Не следует забывать, что и крепостничество наложило свой отпечаток на нравы социального дна; это особенно ярко видно на примере блудниц, или куртизанок. В допетровскую эпоху православная церковь проповедовала длительное воздержание от греховных «соблазнов», причем эти нравственные проповеди против проявлений сексуальности находили отклик в сердцах прихожан. Кстати сказать, представление о «блуднице» эволюционировало: в московскую старину вначале под блудницей понимали девицу, осмелившуюся до брака вступить в интимную связь, и вдовицу, привечавшую мужчин, а потом стали называть и замужних женщин, «поймавших чюжого мужа» (85, 16). Блуд осуждался и не случайно в «Домострое» говорится о том, что муж должен свою жену любить, что любодеев и прелюбодеев бог осудит. К тому же следует помнить, что сексуальные прегрешения подлежали наказаниям, причем в отношении ряда проступков (за исключением сожительства или изнасилования) строгость наказания на практике зависела от пола. Иными словами, в московскую старину, как и в чужих странах, для нравов общества был характерен «двойной стандарт» — различные нормы сексуального поведения для мужчин и женщин. Это значит, что внебрачные и добрачные связи женщин наказывались гораздо строже, тогда как любовные похождения мужчин, хотя формально и осуждались, в действительности повышали его общественный престиж.
Прелюбодейство было известно на Руси давно, достаточт но заметить, что Китай–город (торговая часть Москвы) был заполнен не только купцами и ремесленниками, но и девицами легкого поведения или как их тогда называли в народе, «прелестницами». Интересно, что их любимым местом служила идущая от Кремля улица, на которой жили и работали иконописцы. Ряды этих «прелестниц» пополняли крестьянки, испытавшие «любовь» своего барина и наскучившие ему; этот источник пополнения рядов проституток не иссякал вплоть до отмены крепостного права.

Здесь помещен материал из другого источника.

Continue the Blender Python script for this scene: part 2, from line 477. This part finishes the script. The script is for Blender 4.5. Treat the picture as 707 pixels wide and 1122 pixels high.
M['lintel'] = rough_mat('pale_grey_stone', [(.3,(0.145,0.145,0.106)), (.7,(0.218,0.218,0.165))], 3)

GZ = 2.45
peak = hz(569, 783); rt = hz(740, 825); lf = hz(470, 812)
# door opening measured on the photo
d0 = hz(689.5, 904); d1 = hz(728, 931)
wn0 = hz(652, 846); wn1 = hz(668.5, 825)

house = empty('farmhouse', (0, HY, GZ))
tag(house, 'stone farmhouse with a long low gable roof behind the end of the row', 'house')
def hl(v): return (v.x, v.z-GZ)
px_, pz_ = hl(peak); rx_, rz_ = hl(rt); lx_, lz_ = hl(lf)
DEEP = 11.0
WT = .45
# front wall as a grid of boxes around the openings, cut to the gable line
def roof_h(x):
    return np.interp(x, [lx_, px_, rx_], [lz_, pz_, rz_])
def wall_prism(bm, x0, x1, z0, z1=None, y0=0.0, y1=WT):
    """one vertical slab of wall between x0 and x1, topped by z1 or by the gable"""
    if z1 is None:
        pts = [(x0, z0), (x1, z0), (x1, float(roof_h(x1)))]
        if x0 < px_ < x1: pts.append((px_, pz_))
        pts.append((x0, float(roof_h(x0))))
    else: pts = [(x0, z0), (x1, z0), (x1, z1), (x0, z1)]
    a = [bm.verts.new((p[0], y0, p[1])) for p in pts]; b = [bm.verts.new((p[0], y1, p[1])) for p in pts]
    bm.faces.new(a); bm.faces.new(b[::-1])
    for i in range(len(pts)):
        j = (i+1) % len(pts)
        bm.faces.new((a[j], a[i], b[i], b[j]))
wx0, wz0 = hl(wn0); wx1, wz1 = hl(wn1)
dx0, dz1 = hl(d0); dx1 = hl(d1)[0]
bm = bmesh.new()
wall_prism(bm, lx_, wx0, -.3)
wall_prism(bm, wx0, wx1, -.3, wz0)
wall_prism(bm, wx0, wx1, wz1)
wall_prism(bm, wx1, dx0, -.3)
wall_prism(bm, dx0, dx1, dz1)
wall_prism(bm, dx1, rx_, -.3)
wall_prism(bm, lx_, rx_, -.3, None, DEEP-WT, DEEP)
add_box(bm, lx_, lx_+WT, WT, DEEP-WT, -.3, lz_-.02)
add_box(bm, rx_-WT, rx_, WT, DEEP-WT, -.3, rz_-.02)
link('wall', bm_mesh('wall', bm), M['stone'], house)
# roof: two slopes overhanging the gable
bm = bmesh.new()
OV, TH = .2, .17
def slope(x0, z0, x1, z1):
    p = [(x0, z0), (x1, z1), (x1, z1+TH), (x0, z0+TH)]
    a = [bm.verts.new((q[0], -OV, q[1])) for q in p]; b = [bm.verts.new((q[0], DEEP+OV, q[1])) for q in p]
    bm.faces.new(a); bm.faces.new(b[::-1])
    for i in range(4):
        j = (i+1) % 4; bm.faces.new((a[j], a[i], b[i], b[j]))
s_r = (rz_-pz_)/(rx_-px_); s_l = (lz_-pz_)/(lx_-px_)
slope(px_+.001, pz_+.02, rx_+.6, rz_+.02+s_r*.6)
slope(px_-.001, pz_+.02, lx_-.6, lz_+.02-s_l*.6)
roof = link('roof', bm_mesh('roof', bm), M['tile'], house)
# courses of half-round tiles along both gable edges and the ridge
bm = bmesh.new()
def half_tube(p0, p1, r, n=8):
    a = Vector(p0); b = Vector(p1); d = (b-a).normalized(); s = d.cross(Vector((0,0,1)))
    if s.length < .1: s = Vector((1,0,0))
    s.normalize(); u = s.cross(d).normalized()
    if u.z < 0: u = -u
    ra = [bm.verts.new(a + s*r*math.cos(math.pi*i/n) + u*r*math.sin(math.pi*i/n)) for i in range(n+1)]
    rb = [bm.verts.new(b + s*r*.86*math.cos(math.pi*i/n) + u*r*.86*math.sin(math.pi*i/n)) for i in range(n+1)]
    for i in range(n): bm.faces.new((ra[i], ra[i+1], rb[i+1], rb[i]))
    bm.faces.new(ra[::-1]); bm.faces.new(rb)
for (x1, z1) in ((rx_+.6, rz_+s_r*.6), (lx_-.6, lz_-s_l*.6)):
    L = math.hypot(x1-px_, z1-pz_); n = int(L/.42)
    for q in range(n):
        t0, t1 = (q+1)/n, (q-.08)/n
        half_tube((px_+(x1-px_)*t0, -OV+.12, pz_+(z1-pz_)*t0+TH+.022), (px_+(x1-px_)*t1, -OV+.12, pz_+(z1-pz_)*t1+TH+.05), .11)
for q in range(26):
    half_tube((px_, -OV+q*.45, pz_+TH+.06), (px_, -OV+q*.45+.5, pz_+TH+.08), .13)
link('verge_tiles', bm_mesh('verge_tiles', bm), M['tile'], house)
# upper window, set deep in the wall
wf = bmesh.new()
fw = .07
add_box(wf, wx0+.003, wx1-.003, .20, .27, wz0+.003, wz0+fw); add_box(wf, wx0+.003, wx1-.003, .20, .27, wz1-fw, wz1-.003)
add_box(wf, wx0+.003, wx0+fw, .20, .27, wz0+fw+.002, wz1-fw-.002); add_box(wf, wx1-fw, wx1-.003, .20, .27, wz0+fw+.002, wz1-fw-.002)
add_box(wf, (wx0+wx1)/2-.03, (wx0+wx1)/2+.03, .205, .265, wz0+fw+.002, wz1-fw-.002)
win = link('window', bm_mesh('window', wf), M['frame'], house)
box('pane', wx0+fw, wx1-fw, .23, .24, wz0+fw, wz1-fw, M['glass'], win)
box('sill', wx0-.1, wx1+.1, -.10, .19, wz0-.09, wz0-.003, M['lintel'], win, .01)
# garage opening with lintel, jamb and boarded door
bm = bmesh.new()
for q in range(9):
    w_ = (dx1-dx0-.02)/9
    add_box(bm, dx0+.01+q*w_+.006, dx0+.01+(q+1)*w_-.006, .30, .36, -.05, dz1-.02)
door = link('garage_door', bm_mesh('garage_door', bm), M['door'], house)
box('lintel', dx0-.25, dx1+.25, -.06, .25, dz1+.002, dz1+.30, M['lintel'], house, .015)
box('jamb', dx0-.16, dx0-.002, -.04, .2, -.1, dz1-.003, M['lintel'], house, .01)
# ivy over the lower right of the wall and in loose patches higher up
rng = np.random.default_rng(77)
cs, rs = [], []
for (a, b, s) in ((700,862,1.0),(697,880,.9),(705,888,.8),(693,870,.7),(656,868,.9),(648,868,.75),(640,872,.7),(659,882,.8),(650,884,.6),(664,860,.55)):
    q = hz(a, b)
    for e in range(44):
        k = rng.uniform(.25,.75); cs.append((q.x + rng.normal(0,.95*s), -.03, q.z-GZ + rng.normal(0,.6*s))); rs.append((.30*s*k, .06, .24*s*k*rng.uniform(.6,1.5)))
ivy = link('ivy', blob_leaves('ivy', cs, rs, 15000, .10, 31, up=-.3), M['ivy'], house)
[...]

Феодал, бывший почти полным властелином в своих поместьях, беспрепятственно развращал крестьянских жен и дочерей, опираясь и на пресловутое право «первой ночи» (оно господствовало и в феодальной Западной Европе), и на прямое насилие. Упоминавшийся выше Л. Шишко в своих исторических очерках рассказывает о некоем русском помещике, который наездами посещал свои владения и, требуя у управляющего заранее подготовленный список всех «созревших» крестьянских девиц, проводил с каждой одну ночь. Исчерпав список, он закладывал лошадей и ехал в другую деревню. Другой крепостник во время вечерних прогулок по своим владениям стучал концом палки в окно какой–нибудь крестьянской избы. Услышав стук, из дома выходила самая красивая и молодая женщина и на два–три дня пропадала в барской опочивальне. Наскучившие барину наложницы зачастую пополняли ряды городских «прелестниц», чья жизнь была полна приключений (163, 84–85).

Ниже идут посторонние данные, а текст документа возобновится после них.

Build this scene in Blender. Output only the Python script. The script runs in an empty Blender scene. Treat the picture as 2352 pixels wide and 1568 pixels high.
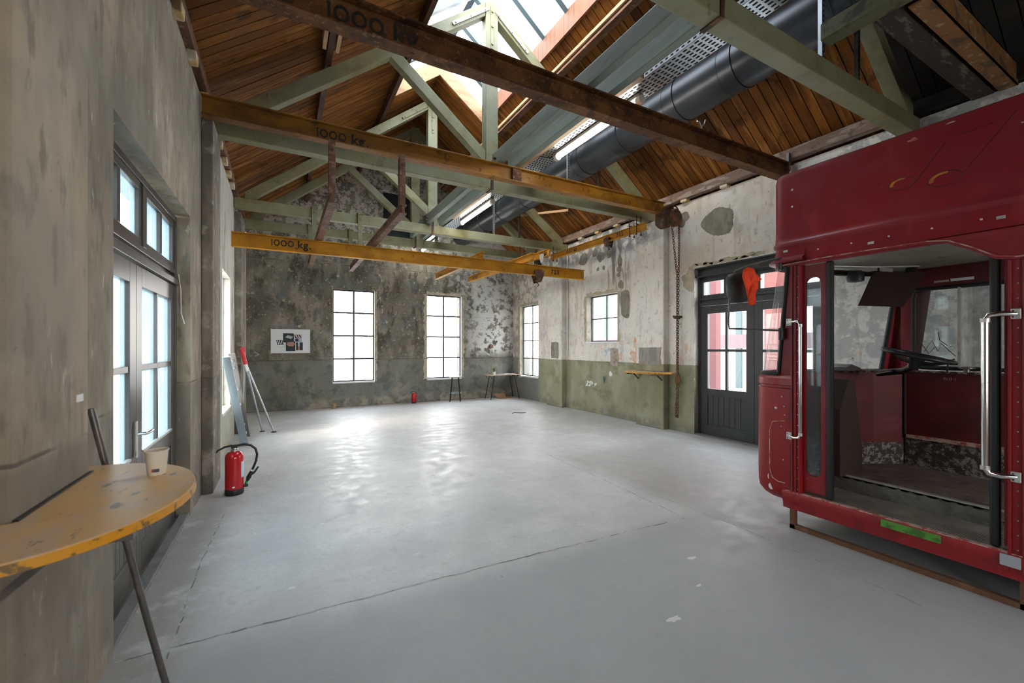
import bpy, bmesh, math, random
from mathutils import Vector, Matrix
random.seed(7)
C = bpy.context.scene.collection
PI = math.pi
R = math.radians
# ------------------------------------------------------------------ camera, world, exposure
cam_d = bpy.data.cameras.new('camera')
cam = bpy.data.objects.new('camera', cam_d)
C.objects.link(cam)
cam.location = (0, 0, 1.5)
cam.rotation_euler = (R(90), 0, R(-28.71))
cam_d.sensor_width = 36
cam_d.lens = 963.5 / 2352 * 36
cam_d.shift_y = 12.6 / 2352
cam_d.clip_start = 0.05
cam_d.dof.use_dof = True
cam_d.dof.focus_distance = 6.0
cam_d.dof.aperture_fstop = 2.8
bpy.context.scene.camera = cam
w = bpy.data.worlds.new('sky'); bpy.context.scene.world = w
w.use_nodes = True
nt = w.node_tree; nt.nodes.clear()
wo = nt.nodes.new('ShaderNodeOutputWorld'); wb = nt.nodes.new('ShaderNodeBackground')
tc = nt.nodes.new('ShaderNodeTexCoord'); sx = nt.nodes.new('ShaderNodeSeparateXYZ')
rp = nt.nodes.new('ShaderNodeValToRGB')
rp.color_ramp.elements[0].position = 0.0; rp.color_ramp.elements[0].color = (1.0, 0.96, 0.90, 1)
rp.color_ramp.elements[1].position = 0.7; rp.color_ramp.elements[1].color = (0.84, 0.92, 1.0, 1)
nt.links.new(tc.outputs['Generated'], sx.inputs[0]); nt.links.new(sx.outputs[2], rp.inputs[0])
nt.links.new(rp.outputs[0], wb.inputs[0]); wb.inputs[1].default_value = 9.0
nt.links.new(wb.outputs[0], wo.inputs[0])
sun_d = bpy.data.lights.new('sun', 'SUN'); sun = bpy.data.objects.new('sun', sun_d); C.objects.link(sun)
sun_d.energy = 4.0; sun_d.angle = R(20); sun_d.color = (1.0, 0.86, 0.68)
sun.rotation_euler = Vector((-1.0, -0.42, 0.62)).to_track_quat('Z', 'Y').to_euler()
sc = bpy.context.scene
sc.view_settings.view_transform = 'Standard'
sc.view_settings.look = 'None'
sc.view_settings.gamma = 1
sc.view_settings.use_curve_mapping = False
sc.view_settings.exposure = 0.55
sc.cycles.max_bounces = 10; sc.cycles.diffuse_bounces = 6; sc.cycles.transparent_max_bounces = 16
sc.cycles.use_denoising = True
sc.cycles.sample_clamp_indirect = 8.0; sc.cycles.pixel_filter_type = 'BLACKMAN_HARRIS'; sc.cycles.filter_width = 1.0
sc.cycles.caustics_reflective = False; sc.cycles.caustics_refractive = False

# ------------------------------------------------------------------ helpers
def woff(o):
    v = Vector((0, 0, 0))
    while o is not None:
        v += o.location; o = o.parent
    return v

def tag(o, label=None, cat=None, group=None, kind=None):
    if label: o['label'] = label
    if cat: o['category'] = cat
    if group: o['group'] = group
    if kind: o['kind'] = kind
    return o

def empty(name, loc, label=None, cat=None, group=None, kind=None):
    o = bpy.data.objects.new(name, None); C.objects.link(o); o.location = loc
    o.empty_display_size = 0.1
    return tag(o, label, cat, group, kind)

def copy_tree(o, parent=None):
    c = o.copy(); C.objects.link(c); c.parent = parent
    for ch in list(o.children): copy_tree(ch, c)
    return c

class MB:
    def __init__(s): s.v = []; s.f = []; s.mi = []; s.m = 0
    def add(s, vs, fs):
        b = len(s.v); s.v += [tuple(x) for x in vs]
        for f in fs: s.f.append(tuple(b + i for i in f)); s.mi.append(s.m)
        return s
    def box(s, x0, x1, y0, y1, z0, z1):
        if x0 > x1: x0, x1 = x1, x0
        if y0 > y1: y0, y1 = y1, y0
        if z0 > z1: z0, z1 = z1, z0
        vs = [(x, y, z) for x in (x0, x1) for y in (y0, y1) for z in (z0, z1)]
        return s.add(vs, [(0, 1, 3, 2), (4, 6, 7, 5), (0, 4, 5, 1), (2, 3, 7, 6), (0, 2, 6, 4), (1, 5, 7, 3)])
    def bar(s, p0, p1, wd, ht, up=(0, 0, 1)):
        p0 = Vector(p0); p1 = Vector(p1); d = (p1 - p0).normalized(); up = Vector(up)
        if abs(d.dot(up)) > .99: up = Vector((0, 1, 0))
        sd = d.cross(up).normalized(); u = sd.cross(d).normalized()
        vs = [p + sd * a * wd / 2 + u * b * ht / 2 for p in (p0, p1) for a in (-1, 1) for b in (-1, 1)]
        return s.add(vs, [(0, 1, 3, 2), (4, 6, 7, 5), (0, 4, 5, 1), (2, 3, 7, 6), (0, 2, 6, 4), (1, 5, 7, 3)])
    def quad(s, a, b, c, d): return s.add([a, b, c, d], [(0, 1, 2, 3)])
    def prism(s, poly, ax, a0, a1):
        def P(p, t):
            return {'y': (p[0], t, p[1]), 'x': (t, p[0], p[1]), 'z': (p[0], p[1], t)}[ax]
        n = len(poly); vs = [P(p, a0) for p in poly] + [P(p, a1) for p in poly]
        fs = [tuple(range(n)), tuple(range(2 * n - 1, n - 1, -1))] + [(i, (i + 1) % n, n + (i + 1) % n, n + i) for i in range(n)]
        return s.add(vs, fs)
    def tube(s, pts, r, n=8, closed=False, flat=1.0):
        pts = [Vector(p) for p in pts]; N = len(pts); rs = r if isinstance(r, (list, tuple)) else [r] * N
        def tan(i):
            a = pts[(i - 1) % N] if (closed or i > 0) else pts[0]; b = pts[(i + 1) % N] if (closed or i < N - 1) else pts[-1]
            return (b - a).normalized()
        t = tan(0); up = Vector((0, 0, 1)) if abs(t.z) < .9 else Vector((1, 0, 0))
        u = (up - t * up.dot(t)).normalized(); vs = []
        for i in range(N):
            t = tan(i); u = (u - t * u.dot(t)).normalized(); k = t.cross(u)
            vs += [pts[i] + (u * math.cos(2 * PI * j / n) * flat + k * math.sin(2 * PI * j / n)) * rs[i] for j in range(n)]
        fs = []
        for i in range(N if closed else N - 1):
            a = i * n; b = ((i + 1) % N) * n
            fs += [(a + j, a + (j + 1) % n, b + (j + 1) % n, b + j) for j in range(n)]
        if not closed: fs += [tuple(range(n - 1, -1, -1)), tuple(range((N - 1) * n, N * n))]
        return s.add(vs, fs)
    def cyl(s, p0, p1, r0, r1=None, n=16): return s.tube([p0, p1], [r0, r0 if r1 is None else r1], n)
    def lathe(s, c, prof, n=24, axis='z'):
        vs = []
        for (r, h) in prof:
            for j in range(n):
                a = 2 * PI * j / n; x, y = r * math.cos(a), r * math.sin(a)
                p = {'z': (x, y, h), 'x': (h, x, y), 'y': (x, h, y)}[axis]
                vs.append((c[0] + p[0], c[1] + p[1], c[2] + p[2]))
        m = len(prof)
        fs = [(i * n + j, i * n + (j + 1) % n, (i + 1) * n + (j + 1) % n, (i + 1) * n + j) for i in range(m - 1) for j in range(n)]
        if prof[0][0] > 1e-6: fs.append(tuple(range(n - 1, -1, -1)))
        if prof[-1][0] > 1e-6: fs.append(tuple(range((m - 1) * n, m * n)))
        return s.add(vs, fs)
    def ibeam(s, p0, p1, h, fw, tf=.012, tw=.01):
        # p0,p1 = centre of bottom flange underside; horizontal beams only
        p0 = Vector(p0); p1 = Vector(p1); z = Vector((0, 0, 1))
        for zz, ww, hh in ((tf / 2, fw, tf), (h / 2, tw, h - 2 * tf), (h - tf / 2, fw, tf)):
            s.bar(p0 + z * zz, p1 + z * zz, ww, hh)
        return s
    def build(s, name, mat, parent=None, smooth=False, bevel=0, label=None, cat=None, group=None, kind=None, seg=2):
        me = bpy.data.meshes.new(name); off = woff(parent) if parent else Vector((0, 0, 0))
        me.from_pydata([tuple(Vector(v) - off) for v in s.v], [], s.f); me.update()
        bm = bmesh.new(); bm.from_mesh(me); bmesh.ops.recalc_face_normals(bm, faces=bm.faces); bm.to_mesh(me); bm.free()
        for m in (mat if isinstance(mat, (list, tuple)) else [mat]): me.materials.append(m)
        if isinstance(mat, (list, tuple)):
            for p, i in zip(me.polygons, s.mi): p.material_index = i
        if smooth:
            for p in me.polygons: p.use_smooth = True
            try: me.set_sharp_from_angle(angle=R(40))
            except Exception: pass
        o = bpy.data.objects.new(name, me); C.objects.link(o); o.parent = parent
        if bevel:
            b = o.modifiers.new('bevel', 'BEVEL'); b.width = bevel; b.segments = seg; b.limit_method = 'ANGLE'; b.angle_limit = R(35)
        return tag(o, label, cat, group, kind)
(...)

Еще до Петра Великого на Руси эти «прелестницы», или «потворенныя бабы» (или «что молодые жены с чужими мужи сваживают»), занимались довольно искусно своим ремеслом. Они уже тогда весьма умело проникали в дома, прикидываясь торговками, богомолками и пр. Тогда разврат юридически квалифицировался одинаково с воровством и разбоем, хотя и не относился к разряду тяжких преступлений. При Петре Великом было обращено внимание, как уже отмечалось выше, на благопристойное поведение молодых людей, добродетелям и целомудрию девиц посвящены многие разделы книги «Юности честное зерцало». Одной из добродетелей является «девственное целомудрие, когда человек без всякого пороку… и без прелести плотские наружно и внутренне душою и телом чисто себя вне супружества содержит…». В нем превозносится девическое целомудрие и порицается непорядочная, блудливая девица, позволяющая себя «по всем углам таскать и волочить, яко стерва» (319, 147, 149).

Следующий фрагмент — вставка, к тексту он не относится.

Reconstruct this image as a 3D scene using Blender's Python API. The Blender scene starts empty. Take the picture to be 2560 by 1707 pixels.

Надо сказать, что в то время закон сурово карал неверность жен и жестоко казнил жену, не только изменившую мужу, но и убившую его. В качестве примера приведем рассказ английского посланника Ч. Витворта о казни за убийство мужа женщины, занимавшей хорошее положение в московском обществе. Сама казнь состоялась 19 ноября 1706 года: «В яму, вырытую на площади, женщину–убийцу опустили живою и засыпали ее там до плеч; затем прямо пред ее глазами поставили плаху, на которой тут же обезглавили прислужницу, помогавшую убийце; другого сообщника — управителя и любовника зарытой — повесили прямо над ее головой. Оба трупа оставались перед ней и это ужасное зрелище устранено было с глаз ее только 24 часа спустя по просьбе многих лиц; сама же она оставалась без пищи и питья до ночи 24‑го ноября, когда, наконец, землю вокруг нее прибили плотнее с целью ускорить смерть, иначе несчастная прожила бы еще два или три дня в ужасном положении» (242, 53).
В екатерининскую «златую эпоху» разврат не сократился; чтобы нарисовать картину нравов того времени, достаточно привести отрывок из письма одной «прелестницы» старого склада. Он живо показывает тогдашнее женское дело, по народному выражению, «перелестивое», «перепадчивое». Вот эти признания: «Расставшись с тобой, я отошла от госпожи, у которой мы вместе с тобой жили. Я пришла к Агафье, которая расхвалила меня, клялась, что я похорошела и сделалась видна и ловка. «Ты пришла очень кстати, — сказала она, — только перед тобою вышел от меня богатый господин, который живет без жены и ищет пригожую девушку с тем, чтобы она для благопристойности служила у него под видом разливательницы чая. Нам надобно сделать так, чтобы ты завтра пришла, немного ранее вечера, у меня есть прекрасная казимировая шинельда, точно по твоему росту; я ее на тебя надену, дам тебе мою шляпу, ты сама распустишь кудри на глаза, приукрасишься как надо, и когда все будет готово, то пошлем за господином». Как было говорено, так и сделано. Я понравилась господину, и мы условились, чтобы я в следующее утро пришла к нему с какою–нибудь будто матерью и под видом бедной девушки, которая бы и отдала меня к нему в услужение за самую незначащую цену. Ты знаешь плаксу Феклу; я наняла ее за рубль, и она жалкими рассказами о моей бедности даже прослезила всех слуг. При первом изготовленном самоваре господин за искусство определил мне в месяц по 50 рублей. Две недели все шло хорошо, но в одну ночь жена моего господина возвратилась из деревни и захотела нечаянно обрадовать его, подкралась на цыпочках и вошла в спальню. Остальное ты сама можешь понять. Кончилось тем, что меня выгнали…» (220, 156–157). Целая одиссея любовных похождений и плутовства кончилась тем, что эту «прелестницу» полиция отправила в Калинкину деревню — место для исправления «прелестниц» и наставления их на путь истинный.